Size:Length:180 x Width:90 (cm)

Size description:198x115x3(含框)

Introduction:Chen Ping-hung (1966–) was born in Taipei. He graduated from the Department of Chinese Painting and Calligraphy at National Taiwan University of Arts, received a master's degree from Fontbonne University (USA), and holds a doctorate from the National Taiwan University of Arts Department of Chinese Painting and Calligraphy, where he serves as associate professor. His works have received the Nan-ying Award, Golden Dragon Award, and Kaohsiung Award (conferring permanent exemption from juried entry) in the Chinese painting category, as well as the Wu San-lien Award for Art; he has also held solo exhibitions at the Tainan City Bureau of Cultural Affairs and Kaohsiung City Bureau of Cultural Affairs.

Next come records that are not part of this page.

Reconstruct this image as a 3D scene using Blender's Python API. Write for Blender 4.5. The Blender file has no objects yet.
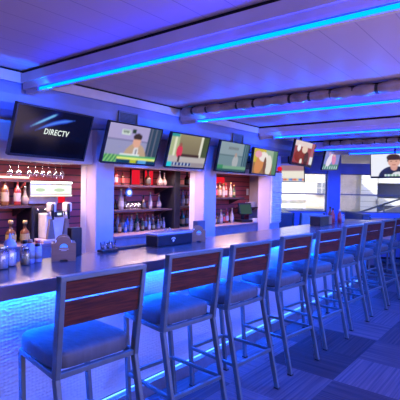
import bpy, bmesh, math, random
from mathutils import Vector, Matrix
R = math.radians
S = bpy.context.scene
COL = S.collection
rnd = random.Random(7)

# ------------------------------------------------------------------ materials
M = {}
def nt(name):
    m = bpy.data.materials.new(name); m.use_nodes = True
    t = m.node_tree; t.nodes.clear()
    out = t.nodes.new('ShaderNodeOutputMaterial')
    M[name] = m
    return m, t, out
def N(t, kind, **kw):
    n = t.nodes.new(kind)
    for k, v in kw.items():
        if hasattr(n, k) and not isinstance(v, dict): setattr(n, k, v)
    return n
def pbr(name, col, rough=.5, metal=0, col2=None, nscale=12, bump=0, bscale=60, spec=.5, stretch=(1, 1, 1), coat=0):
    m, t, out = nt(name)
    b = N(t, 'ShaderNodeBsdfPrincipled'); t.links.new(b.outputs[0], out.inputs[0])
    b.inputs['Base Color'].default_value = (*col, 1)
    b.inputs['Roughness'].default_value = rough
    b.inputs['Metallic'].default_value = metal
    b.inputs['Specular IOR Level'].default_value = spec
    b.inputs['Coat Weight'].default_value = coat
    tc = N(t, 'ShaderNodeTexCoord'); mp = N(t, 'ShaderNodeMapping')
    mp.inputs['Scale'].default_value = stretch
    t.links.new(tc.outputs['Object'], mp.inputs[0])
    if col2 is None: col2 = tuple(c * .82 for c in col)
    n = N(t, 'ShaderNodeTexNoise'); n.inputs['Scale'].default_value = nscale
    n.inputs['Detail'].default_value = 4
    t.links.new(mp.outputs[0], n.inputs['Vector'])
    r = N(t, 'ShaderNodeValToRGB')
    r.color_ramp.elements[0].position = .35; r.color_ramp.elements[1].position = .65
    r.color_ramp.elements[0].color = (*col, 1); r.color_ramp.elements[1].color = (*col2, 1)
    t.links.new(n.outputs['Fac'], r.inputs[0]); t.links.new(r.outputs[0], b.inputs['Base Color'])
    if bump:
        n2 = N(t, 'ShaderNodeTexNoise'); n2.inputs['Scale'].default_value = bscale
        t.links.new(mp.outputs[0], n2.inputs['Vector'])
        bp = N(t, 'ShaderNodeBump'); bp.inputs['Strength'].default_value = bump; bp.inputs['Distance'].default_value = .01
        t.links.new(n2.outputs['Fac'], bp.inputs['Height']); t.links.new(bp.outputs[0], b.inputs['Normal'])
    return m
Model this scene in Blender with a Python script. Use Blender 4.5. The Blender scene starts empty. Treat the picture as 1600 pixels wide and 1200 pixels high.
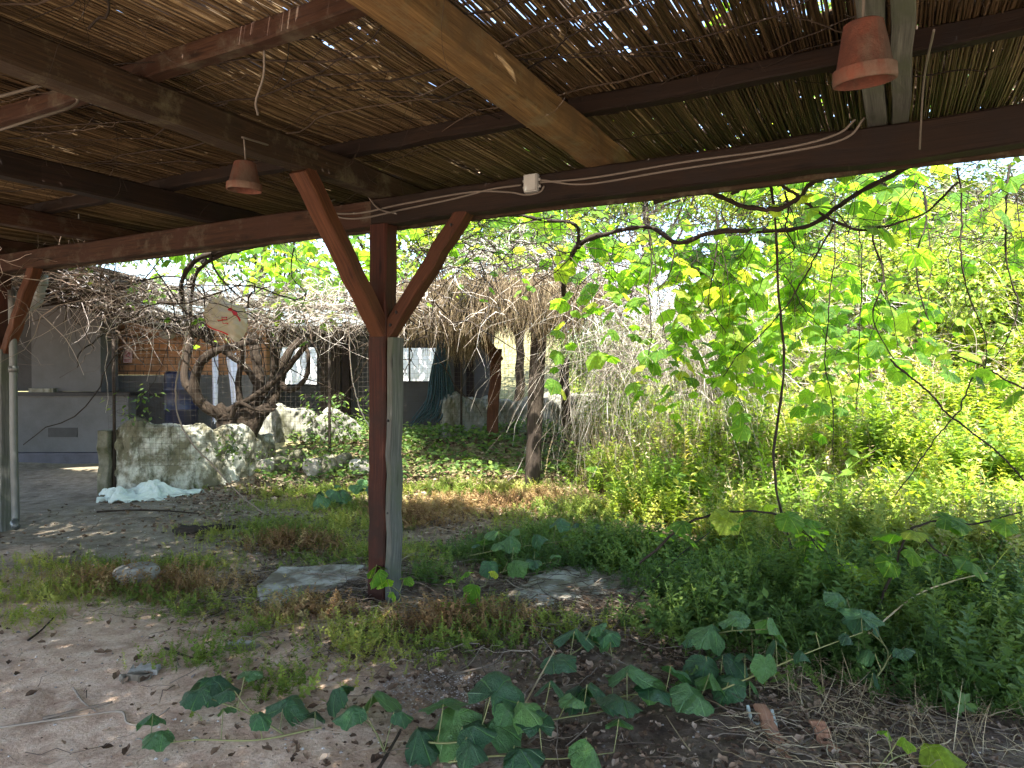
import bpy, math
import numpy as np
from mathutils import Vector, Matrix
R = math.radians
rng = np.random.default_rng(7)
sc = bpy.context.scene
COL = sc.collection

# ------------------------------------------------------------------ camera, world, sun, exposure
F = 1110.0; HOR = 585.0; EYE = 1.5
cam_d = bpy.data.cameras.new('camera'); cam = bpy.data.objects.new('camera', cam_d); COL.objects.link(cam)
cam.location = (0, 0, EYE)
cam.rotation_euler = (R(90) - math.atan((600 - HOR) / F), 0, 0)
cam_d.sensor_width = 36; cam_d.lens = 36 * F / 1600
cam_d.clip_start = .05; cam_d.clip_end = 1500
sc.camera = cam

SUN_EL = 58.0
LD = Vector((0.10, 1.0, 0)).normalized()           # horizontal direction the sunlight travels
w = bpy.data.worlds.new('World'); sc.world = w; w.use_nodes = True
nt = w.node_tree
sky = nt.nodes.new('ShaderNodeTexSky'); sky.sky_type = 'NISHITA'; sky.sun_disc = False
sky.sun_elevation = R(SUN_EL); sky.sun_rotation = math.atan2(-LD.x, -LD.y)
sky.air_density = 1.0; sky.dust_density = 1.5
nt.links.new(sky.outputs[0], nt.nodes['Background'].inputs[0])
nt.nodes['Background'].inputs[1].default_value = 0.15
sd = bpy.data.lights.new('sun', 'SUN'); sd.energy = 5.0; sd.angle = R(.6); sd.color = (1, .94, .84)
so = bpy.data.objects.new('sun', sd); COL.objects.link(so)
ce = math.cos(R(SUN_EL))
so.rotation_euler = Vector((LD.x * ce, LD.y * ce, -math.sin(R(SUN_EL)))).to_track_quat('-Z', 'Y').to_euler()
so.location = (0, -10, 20)
sc.view_settings.view_transform = 'Standard'; sc.view_settings.look = 'None'
sc.view_settings.exposure = 2.6; sc.view_settings.gamma = 1
sc.render.engine = 'CYCLES'
sc.cycles.max_bounces = 8; sc.cycles.diffuse_bounces = 5; sc.cycles.transmission_bounces = 4

# ------------------------------------------------------------------ helpers
def at(u, v, y):                                   # a measured direction and a distance give a place
    return np.array([(u - 800) / F * y, y, EYE + (HOR - v) / F * y])
def gp(u, v, z=0.0):
    y = (EYE - z) * F / (v - HOR); return np.array([(u - 800) / F * y, y, z])

class G:
    def __init__(s): s.V = []; s.F = []; s.A = []; s.Rn = []; s.n = 0
    def add(s, V, Fs, luv=None, rnd=0.0):
        V = np.asarray(V, float).reshape(-1, 3); k = len(V)
        s.V.append(V)
        s.A.append(V.copy() if luv is None else np.asarray(luv, float).reshape(-1, 3))
        s.Rn.append(np.full(k, rnd, float) if np.isscalar(rnd) else np.asarray(rnd, float))
        for f in (Fs if isinstance(Fs, list) else [Fs]):
            f = np.asarray(f, dtype=np.int64)
            if f.size: s.F.append(f + s.n)
        s.n += k
        return s
    def build(s, name, mat, parent=None, smooth=False, M=None):
        V = np.concatenate(s.V); A = np.concatenate(s.A); Rn = np.concatenate(s.Rn)
        me = bpy.data.meshes.new(name)
        me.vertices.add(len(V)); me.vertices.foreach_set('co', V.astype(np.float32).ravel())
        loops = np.concatenate([f.ravel() for f in s.F]); tot = np.concatenate([np.full(len(f), f.shape[1]) for f in s.F])
        st = np.concatenate([[0], np.cumsum(tot)[:-1]])
        me.loops.add(len(loops)); me.loops.foreach_set('vertex_index', loops.astype(np.int32))
        me.polygons.add(len(tot)); me.polygons.foreach_set('loop_start', st.astype(np.int32))
        me.polygons.foreach_set('loop_total', tot.astype(np.int32))
        me.polygons.foreach_set('use_smooth', np.full(len(tot), bool(smooth)))
        a = me.attributes.new('luv', 'FLOAT_VECTOR', 'POINT'); a.data.foreach_set('vector', A.astype(np.float32).ravel())
        a = me.attributes.new('rnd', 'FLOAT', 'POINT'); a.data.foreach_set('value', Rn.astype(np.float32))
        me.update(calc_edges=True); me.validate()
        me.materials.append(mat)
        o = bpy.data.objects.new(name, me); COL.objects.link(o)
        if parent is not None: o.parent = parent
        return o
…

Chen excels in ink figure painting, through which he engages with the social and cultural landscape of Taiwan. In the 1970s, in the midst of Taiwan's diplomatic and socio-political difficulties, the Nativist Realism movement arose; artists returned to an engagement with the land and the humanistic tradition, actively drawing on local cultural materials. Taiwanese ink painting was influenced by this movement as well, and many artists—such as Shiy De-jinn, Yuan Chin-ta, and Chiang Ming-hsien—devoted themselves to gathering subject matter related to local humanistic history and culture. During this period, the Taiwan Provincial Fine Arts Exhibition and various officially sponsored fine arts exhibitions also encouraged this kind of nativist realist subject matter.

This work was created at the invitation of the "Glimpses of Democracy: Group Exhibition of 100 Taiwan Artists," and presents a multilayered scene in a central hanging scroll format. In the foreground, a bewildered, naked young child kneels in a sea of lily flowers, with large adult torsos faintly visible on either side, framed by arch-like blocks of color. The wild lily holds great significance for Taiwanese society: it represents enduring vitality, and is also the symbol of the democratic movement of the 1990s. Through the figure of the child, the artist evokes Taiwan's ambiguous international situation and its not-yet-fully-matured democratic process, even the sense of falling into isolated helplessness while the surrounding powers look on with the cold indifference of strangers. Yet the wild lilies growing everywhere quietly reveal the artist's hope for a new energized generation in Taiwan—one that will, pursuing the goal of democratic development, find its own place in the world.